John Gilbert also part directed, perhaps been given his head with his almost soul-mate – not for nothing did the publicists promote the film as “Garbo and Gilbert in… Love” although the original title was simple Heat which I’m less convinced about.

OK... it is a little warm in here...
Their first encounter is tantalizing as horse-drawn carriages career through frozen countryside. We only see Garbo’s face through a veil which delays the moment of her rescuer, Alexis Vronsky (Gilbert) seeing her face. After her carriage loses a horse he takes her to an n inn and after installing her in a double room wrongly assumed to be theirs, is transfixed when the big reveal happens: love at first sight!

But… it’s complicated: Anna is already married to the influential, rich and late middle-aged Senator Alexei Karenin (Brandon Hurst) and, worse still, they have a son, Serezha Karenin (Philippe De Lacy) who Anna adores more than life itself. The bond between the 10-year old boy and the 22-year old actress is a strong one but I’m pretty sure it’s meant to show the immensity of the maternal bond. True Vronsky is jealous in the selfish days of his passion but he comes to accept the boy’s position in her life.

George Fawcett does his Windsor Davies
But Vronsky is similarly compromised by his family connection to his regiment, led by the Grand Duke Michel (George Fawcett who is about as Cossack as Windsor Davies!). He faces being drummed out after generations of Vronsky family service if he doesn’t save face by giving up Anna.

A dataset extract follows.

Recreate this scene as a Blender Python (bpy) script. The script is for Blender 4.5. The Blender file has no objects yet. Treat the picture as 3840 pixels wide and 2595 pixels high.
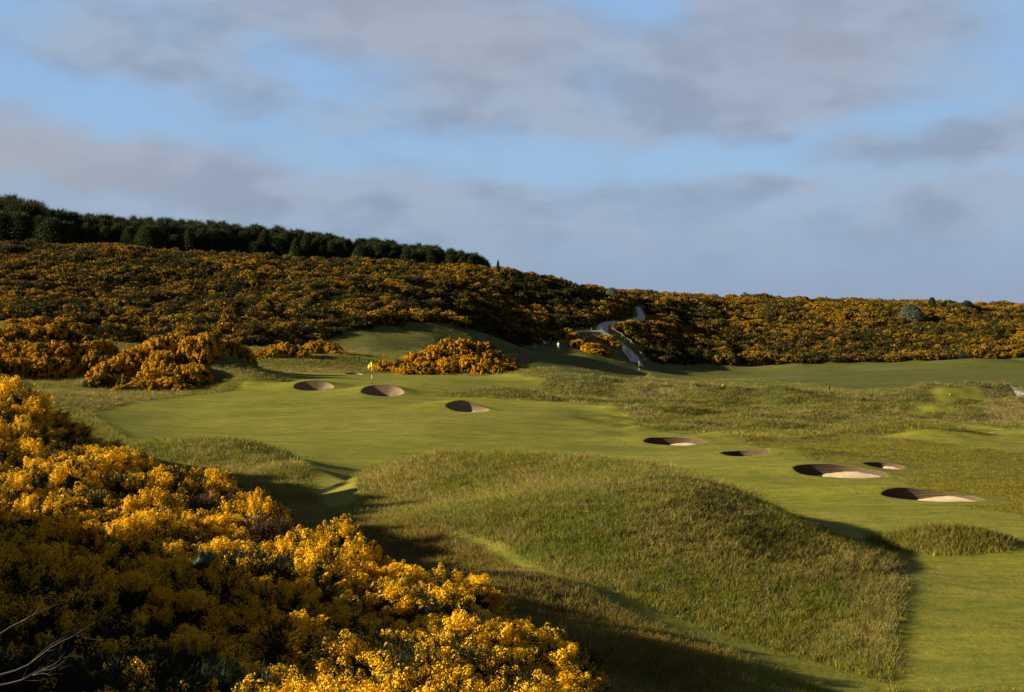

Eventually the Senator intervenes, telling the lovers that they will destroy themselves. He is playing a long game and counting on the pressures of societal norms to keep them apart.

Ultimately Anna cannot leave her boy any more than Vronsky can walk away from his comrades and his familial history. Regretfully they give up their love and prepare for the misery of separation.

Anna gives her emotions away as she watches Vronsky's race
Famously two endings were filmed one based on Tolstoy’s and another crafted for local taste… you’ll have to watch it yourself to find out which one won.

Love is a very good film above and beyond G&G. There is some lovely cinematography from William H. Daniels who employs a good range of “European” camera mobility, following the characters through immense rooms and tracking John Gilbert during the soldier’s horse race – Anna’s heart is in her mouth and we respond in kind to the under-cranked danger of the equine dual.


It’s available from Warner Archives in a decent print but it would be good to see it released with this enormous, radiantly good-natured new score.

The concert launched the 2016 UK-Russia Year of Language and Literature and featured my pal Sarah’s live debut at a silent film – thanks for taking the chance SEG!